The parallels and differences between the Jewish Holocaust and genocide in Rwanda and Darfur provide a generalised sense of “the continuing relevance of the story of the rescuers”, but their similarities are really only dealt with in a brief interview with Roméo Dallaire, the former Canadian commander of the UN forces in Rwanda.

The separate question of the non-Jewish victims of Nazi persecution and the extent to which they were given diplomatic assistance, is posed occasionally, usually in terms of political activists, nationalists and “subversives”, but remains very much in the background. The documentary is already brimming with compelling individual stories; it strategically overlays the rescuers’ dilemmas and achievements with allusions to other, ongoing, brutalities. Yet sometimes, the documentary feels in need of further elaboration and challenges.

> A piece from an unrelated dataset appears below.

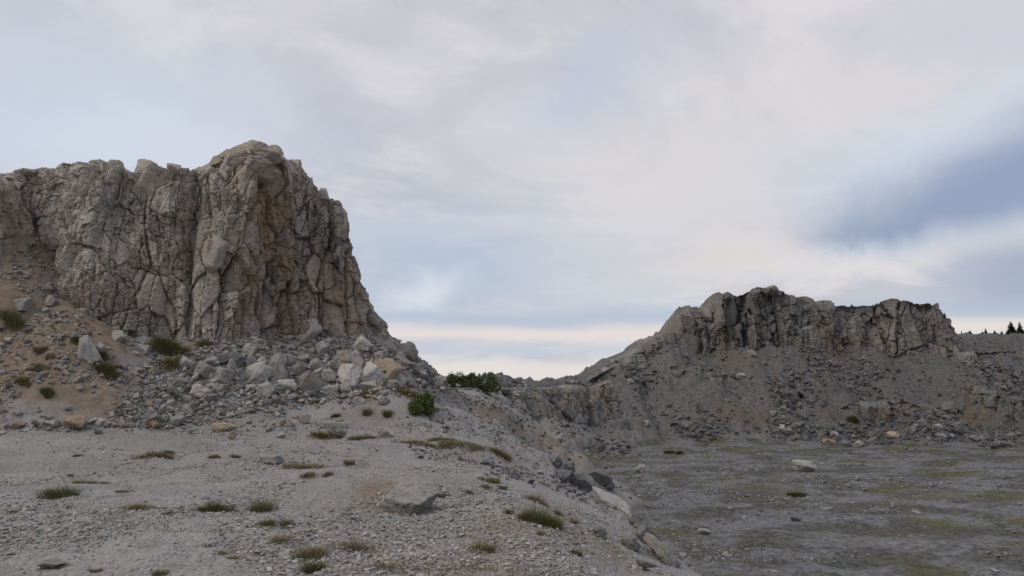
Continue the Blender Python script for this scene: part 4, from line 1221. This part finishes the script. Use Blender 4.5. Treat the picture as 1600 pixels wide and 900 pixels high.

What, then, lies at the heart of The Rescuers? It is a testament to the courage of certain people, not merely confined to diplomats. King himself has continually pondered “the mystery of goodness” and humanitarianism – the question of why Sugihara, for example, was moved to decisive action by the suffering of those around him in Kaunas, when so many of his fellow diplomats were more pragmatic and cautious. He was brave and honourable –“righteous” as the State of Israel puts it.

If we were to draw parallels with the current state of human rights in Australia, and ask what we think today’s diplomats should be aiming for in terms of the plight of refugees seeking to enter Australia – whether, in practical terms, there is a place for “rescuers” in today’s diplomatic community – the question brings up the fact of new technologies.

The touching and laborious work of Duckwitz, Sugihara, Ülkümen, Bingham and others in preparing and signing “papers” that would last long enough for those in peril to gain a safe haven has been overtaken by digital checking and revision of documentation that means that governments can reach out instantly to prohibit “illegals” and undesirables.

And yet, over and above the painstaking processes it describes, and even beyond its specific historical context, The Rescuers is an inspiring reminder that individual courage, perseverance, and the willingness to stand up to ostensibly unbeatable systems can still influence the history and implementation of human rights.